While unequal exchange is undoubtedly a major counter-tendency to the TRPF, US 'dollar hegemony' cannot account for the dominance of US imperialism. Similarly, Petras' more familiar theory of unequal exchange based on US buying commodities cheap and selling then dear is also fundamentally flawed. Imperialism does benefit from 'primitive accumulation' or 'theft' of raw materials and labor power, but cannot sustain a period of renewed accumulation on this basis.

The onset of this period of accumulation in the 1990s can only be explained by Marxist concepts. As Trotsky himself theoretically envisaged, such a new period could arise out of a historic defeat of the world's working class by imperialist globalisation ie capitalist restoration in Eastern Europe and the U.S.S.R. One which had the impact of a 'Third world war' in the destruction of value and the restoration of the rate of profit.

Today, 18 years into this upturn, we are once more facing a massive overproduction of capital that cannot be invested productively without further huge attacks on workers and peasants (by wars, invasions (re-colonization), fascism). The gain for capitalism of this would be to drive down the value of labor and of raw materials –to create a new basis for capital investment and exploitation. As the US recession spreads world wide it will see unemployment rise and commodity prices fall. Because of the real internationalisation of capital, workers and peasants in every country, including those of the imperialist states, are facing renewed massive attacks on their living standards, and are today potentially able to unite as an international class force.
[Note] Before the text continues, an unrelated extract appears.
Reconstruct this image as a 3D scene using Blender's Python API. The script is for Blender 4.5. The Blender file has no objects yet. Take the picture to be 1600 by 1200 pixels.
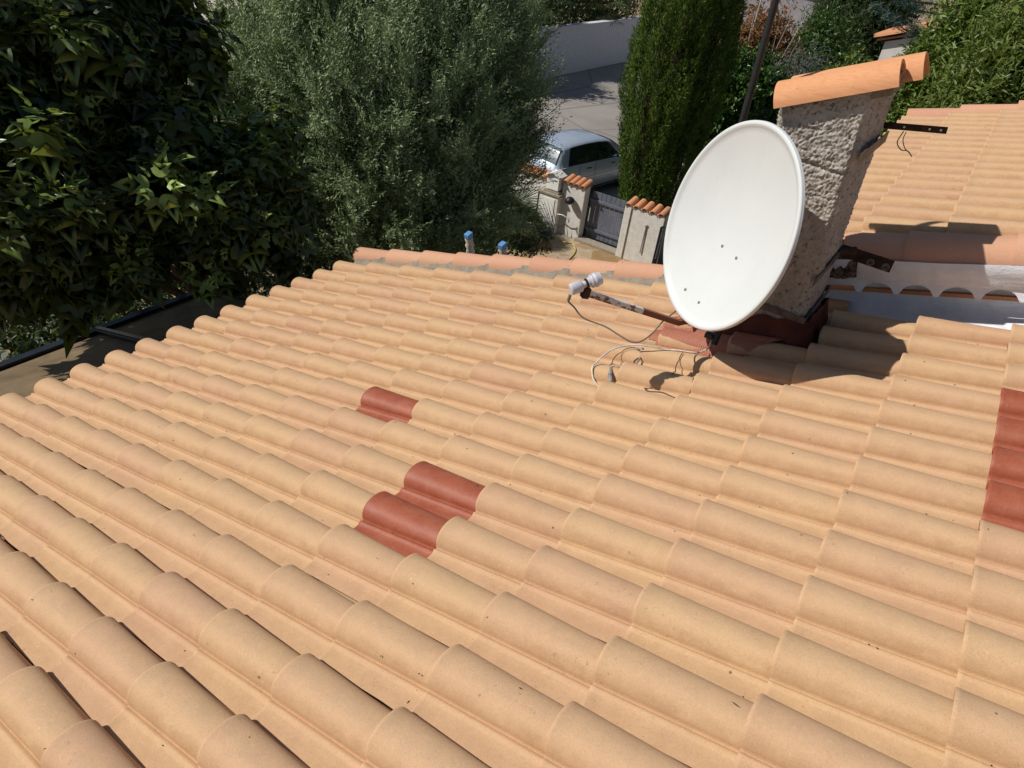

The outcome of this crisis will therefore depend on the international resistance of the working class to these attacks. If this resistance is isolated and contained by the World Social Forum(WSF) in alliance with 'progressive' capitalists and 'democratic' imperialists, then imperialism will succeed in making the workers and peasants pay for its crisis. If the revolutionary Trotskyists can win the workers vanguard from the WSF and unite it in a new communist international, then we can make the imperialists pay for their own crisis.